Can you hear that noise in the background? No, not that one. That’s the tap you’ve left running in the kitchen. Quickly, go and turn it off.

It’s that other noise we’re talking about; the din of a general commotion that’s been whipped up by Anthony Kim’s return to competitive golf this week.

Now, there may be a few of you reading this and muttering, ‘who the heck is Anthony Kim? And why is he causing such a stooshie?’

You’d be forgiven for thinking that, of course. Kim hasn’t played in a tournament for 12 years and has lived the kind of reclusive existence that would make Greta Garbo look like one of the great socialites.

His prolonged absence from the game, however, has merely heightened the fever surrounding his presence at this weekend’s LIV Golf bonanza in Saudi Arabia.

Just in case you’d forgotten – or perhaps didn’t know in the first place – Kim was American golf’s next big thing. When his burgeoning reputation was bolstered by a second-place finish in his first start on the PGA Tour in 2006, superstar status was thrust upon him.

A couple of years later, Kim had barged his way into the world’s top-10 and had become the first US player under the age of 25 to win twice in one year on the tour since Tiger Woods in 2000. He was the heir to the throne and all that.

“If he’s not the best, (then) he’s top three, most talented, top-to-bottom golfer ever,” said Brian Harman, the reigning Open champion who was a Walker Cup team-mate of Kim and waxed lyrical about him on the Sub-par podcast recently.

“It’s incredible what he could do. He could hit it as far as anyone when he wanted to. His short game was just out of this world. And his iron shots? Every one was right out of the barrel.”

Fearless on the course, Kim enjoyed wild parties off it. AK, as he swiftly became known, was a showman and a show off. He was bold, brash and had the swagger that could’ve been accompanied by a rendition of Stayin’ Alive from Saturday Night Fever.

Kim also wore diamond encrusted belts that looked a bit like the gaudy cummerbunds that good old Elvis used to sport during his jumpsuit days in Vegas. Funnily enough, Kim’s re-emergence this week has, in some drooling quarters, just about generated the same sense of anticipation as Presley’s Comeback Special on NBC in 1968.

Whether the 38-year-old can muster a showstopping performance is another matter, of course. By 2012, a succession of injuries, from thumb niggles to wrist complaints and achilles problems, led to a series of withdrawals and a retreat from the limelight.

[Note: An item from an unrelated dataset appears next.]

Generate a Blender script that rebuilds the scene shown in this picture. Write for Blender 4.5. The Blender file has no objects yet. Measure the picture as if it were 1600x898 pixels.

There was never any official announcement of retirement, just a mysterious vanishing from centre stage at the age of just 26. Reports then claimed that he had received upwards of $10 million from an insurance payout for his career-ending injuries.

Kim’s disappearance into the wilderness inevitably led to him being dubbed golf’s Yeti. There were the odd glimpses here, occasional sightings there and speculation and theories about him everywhere. You half expected this elusiveness to lead to some some slightly blurred, inconclusive picture of Kim on the front of the National Geographic magazine.

In the 12 years since his last competitive outing, a sense of nostalgia and mystique has grown around him and his career has generated the kind of giddy mythologizing that used to be the reserve of Zeus. An opening 82 today, mind you, may see him scampering off back to the wilds.

Then again? “I’m expecting good results,” he declared in his first public utterances for almost a decade. Jumping on board the LIV gravy train has, in the words of the breakaway circuit’s supremo Greg Norman, provided Kim with “the opportunity for this star to be reborn.”

As a LIV marketing ploy, it’s been a pretty canny move. The intrigue and interest, after all, has been considerable even if his signing does little for LIV’s aim for more competitive relevance. Here’s a golfer who hasn’t played for well over a decade pitching up for guaranteed cash in what is, essentially, an exhibition.

Whatever you make of Kim’s return, the man himself remains bullish. “I'm here to bust everyone's ass,” he said after joining LIV as a season-long wild card. But will Kim be a trump card or a busted flush? Time will tell.